**Written exercise**
The data below should be restated word for word, with every picture omitted.

============

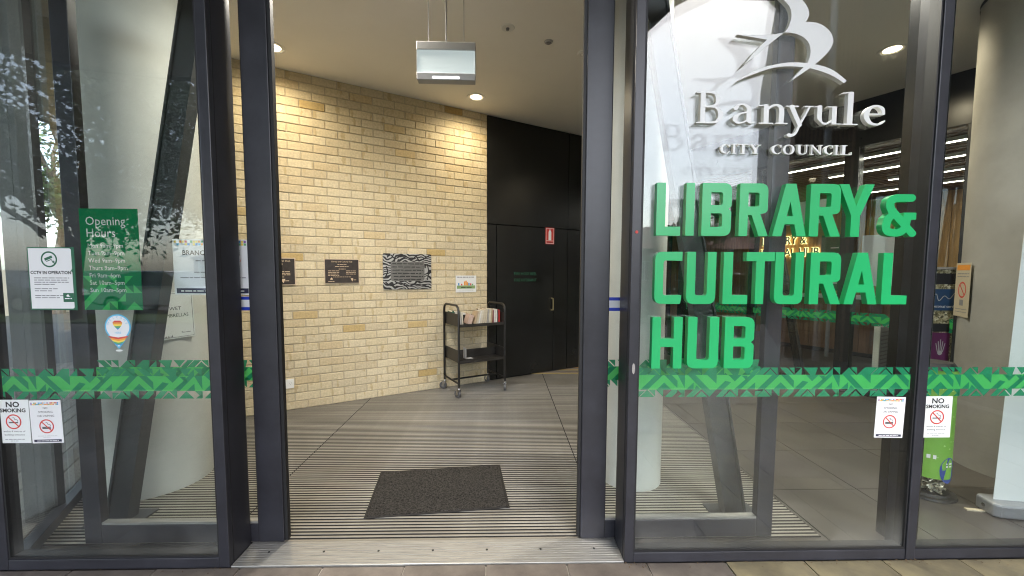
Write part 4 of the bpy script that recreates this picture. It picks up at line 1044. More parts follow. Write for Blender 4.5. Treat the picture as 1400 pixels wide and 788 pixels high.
# ================================================================== LOOSE THINGS INSIDE
# door mat
dm = thing('door_mat', 'charcoal rectangular door mat lying askew on the slatted floor', 'door mat', (-.4155, 2.642, .0038), (0, 0, RAD(6.7)))
MB().prism(rounded([(-.418,-.268,.01),(.418,-.268,.01),(.418,.268,.01),(-.418,.268,.01)], 3), 0, .008).build('pile', 'doormat', dm, bevel=.003)
for a in ((-.432,.432,-.281,-.269), (-.432,.432,.269,.281), (-.432,-.419,-.269,.269), (.419,.432,-.269,.269)): MB().box(*a, 0, .0055).build('border', 'mat_edge', dm, bevel=.002)

# book trolley
TRX, TRY = -.345, 4.94
tr = thing('book_trolley', 'black tubular book trolley on casters against the brick wall', 'trolley', (TRX, TRY, .0038), (0, 0, A))
hw, hd_ = .300, .225
R = .0135
for q in (-1, 1):
    x = q*hw
    path = [(x, -hd_, .125), (x, -hd_, .55), (x, -hd_, .98)] + [(x, -hd_+.08*(1-math.cos(a)), .98+.08*math.sin(a)) for a in [PI/2*i/6 for i in range(1, 7)]] + [(x, 0, 1.06)] + [(x, hd_-.08*(1-math.sin(a)), .98+.08*math.cos(a)) for a in [PI/2*i/6 for i in range(0, 7)]] + [(x, hd_, .55), (x, hd_, .125)]
    MB().tube(path, R, 10).build('end_frame', 'tube_black', tr, smooth=True)
    MB().tube([(x, -hd_, .165), (x, hd_, .165)], .011, 8).build('end_rail', 'tube_black', tr, smooth=True)
MB().tube([(-hw, .0, .165), (hw, .0, .165)], .011, 8).build('cross_rail', 'tube_black', tr, smooth=True)
def shelf(z):
    sh_ = MB(); th_ = .0025
    # double sloped tray: falls to the middle, with lips
    sh_.box(-hw+.014, hw-.014, -hd_+.0, hd_, z-th_, z).build('shelf', 'shelf_black', tr)
    s2 = [o for o in tr.children if o.name.startswith('shelf')][-1]
    MB().box(-hw+.014, hw-.014, -hd_-.002, -hd_+.001, z-.022, z+.012).build('front_lip', 'shelf_black', s2)
    MB().box(-hw+.014, hw-.014, hd_-.001, hd_+.002, z-.022, z+.03).build('rear_lip', 'shelf_black', s2)
    for q in (-1, 1): MB().box(q*(hw-.015)-.0015, q*(hw-.015)+.0015, -hd_, hd_, z-.02, z+.125).build('end_plate', 'shelf_black', s2)
    MB().box(-hw+.02, hw-.02, -.02, -.017, z, z+.10).build('divider', 'shelf_black', s2)
shelf(.835); shelf(.415)
for i, (x, y) in enumerate(((-hw, -hd_), (hw, -hd_), (-hw, hd_), (hw, hd_))):
    c = MB(); a = [.4, -.5, .9, .2][i]
    ca = thing('caster', None, None, (x, y, 0), (0, 0, a), kind=None); ca.parent = tr
    for k in ('kind',):
        if k in ca: del ca[k]
    MB().cyl((0, .018, .045), (0, .018, .045), .01)
    MB().cyl((-.014, .02, .045), (.014, .02, .045), .0445, n=24).build('wheel', 'caster_grey', ca, smooth=True, bevel=.004)
    MB().cyl((-.0155, .02, .045), (.0155, .02, .045), .016, n=14).build('hub', 'chrome', ca, smooth=True)
    f = MB()
    for q in (-1, 1): f.add([(q*.019,.032,.04),(q*.019,.008,.04),(q*.019,-.016,.098),(q*.019,.022,.098),(q*.0215,.032,.04),(q*.0215,.008,.04),(q*.0215,-.016,.098),(q*.0215,.022,.098)], [(0,1,2,3),(4,5,6,7),(0,1,5,4),(1,2,6,5),(2,3,7,6),(3,0,4,7)])
    f.box(-.0215, .0215, -.016, .022, .096, .103); f.cyl((0,0,.103), (0,0,.128), .012, n=12)
    f.build('fork', 'chrome', ca)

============

**Output of the exercise**
Write part 4 of the bpy script that recreates this picture. It picks up at line 1044. More parts follow. Write for Blender 4.5. Treat the picture as 1400 pixels wide and 788 pixels high.
# ================================================================== LOOSE THINGS INSIDE
# door mat
dm = thing('door_mat', 'charcoal rectangular door mat lying askew on the slatted floor', 'door mat', (-.4155, 2.642, .0038), (0, 0, RAD(6.7)))
MB().prism(rounded([(-.418,-.268,.01),(.418,-.268,.01),(.418,.268,.01),(-.418,.268,.01)], 3), 0, .008).build('pile', 'doormat', dm, bevel=.003)
for a in ((-.432,.432,-.281,-.269), (-.432,.432,.269,.281), (-.432,-.419,-.269,.269), (.419,.432,-.269,.269)): MB().box(*a, 0, .0055).build('border', 'mat_edge', dm, bevel=.002)

# book trolley
TRX, TRY = -.345, 4.94
tr = thing('book_trolley', 'black tubular book trolley on casters against the brick wall', 'trolley', (TRX, TRY, .0038), (0, 0, A))
hw, hd_ = .300, .225
R = .0135
for q in (-1, 1):
    x = q*hw
    path = [(x, -hd_, .125), (x, -hd_, .55), (x, -hd_, .98)] + [(x, -hd_+.08*(1-math.cos(a)), .98+.08*math.sin(a)) for a in [PI/2*i/6 for i in range(1, 7)]] + [(x, 0, 1.06)] + [(x, hd_-.08*(1-math.sin(a)), .98+.08*math.cos(a)) for a in [PI/2*i/6 for i in range(0, 7)]] + [(x, hd_, .55), (x, hd_, .125)]
    MB().tube(path, R, 10).build('end_frame', 'tube_black', tr, smooth=True)
    MB().tube([(x, -hd_, .165), (x, hd_, .165)], .011, 8).build('end_rail', 'tube_black', tr, smooth=True)
MB().tube([(-hw, .0, .165), (hw, .0, .165)], .011, 8).build('cross_rail', 'tube_black', tr, smooth=True)
def shelf(z):
    sh_ = MB(); th_ = .0025
    # double sloped tray: falls to the middle, with lips
    sh_.box(-hw+.014, hw-.014, -hd_+.0, hd_, z-th_, z).build('shelf', 'shelf_black', tr)
    s2 = [o for o in tr.children if o.name.startswith('shelf')][-1]
    MB().box(-hw+.014, hw-.014, -hd_-.002, -hd_+.001, z-.022, z+.012).build('front_lip', 'shelf_black', s2)
    MB().box(-hw+.014, hw-.014, hd_-.001, hd_+.002, z-.022, z+.03).build('rear_lip', 'shelf_black', s2)
    for q in (-1, 1): MB().box(q*(hw-.015)-.0015, q*(hw-.015)+.0015, -hd_, hd_, z-.02, z+.125).build('end_plate', 'shelf_black', s2)
    MB().box(-hw+.02, hw-.02, -.02, -.017, z, z+.10).build('divider', 'shelf_black', s2)
shelf(.835); shelf(.415)
for i, (x, y) in enumerate(((-hw, -hd_), (hw, -hd_), (-hw, hd_), (hw, hd_))):
    c = MB(); a = [.4, -.5, .9, .2][i]
    ca = thing('caster', None, None, (x, y, 0), (0, 0, a), kind=None); ca.parent = tr
    for k in ('kind',):
        if k in ca: del ca[k]
    MB().cyl((0, .018, .045), (0, .018, .045), .01)
    MB().cyl((-.014, .02, .045), (.014, .02, .045), .0445, n=24).build('wheel', 'caster_grey', ca, smooth=True, bevel=.004)
    MB().cyl((-.0155, .02, .045), (.0155, .02, .045), .016, n=14).build('hub', 'chrome', ca, smooth=True)
    f = MB()
    for q in (-1, 1): f.add([(q*.019,.032,.04),(q*.019,.008,.04),(q*.019,-.016,.098),(q*.019,.022,.098),(q*.0215,.032,.04),(q*.0215,.008,.04),(q*.0215,-.016,.098),(q*.0215,.022,.098)], [(0,1,2,3),(4,5,6,7),(0,1,5,4),(1,2,6,5),(2,3,7,6),(3,0,4,7)])
    f.box(-.0215, .0215, -.016, .022, .096, .103); f.cyl((0,0,.103), (0,0,.128), .012, n=12)
    f.build('fork', 'chrome', ca)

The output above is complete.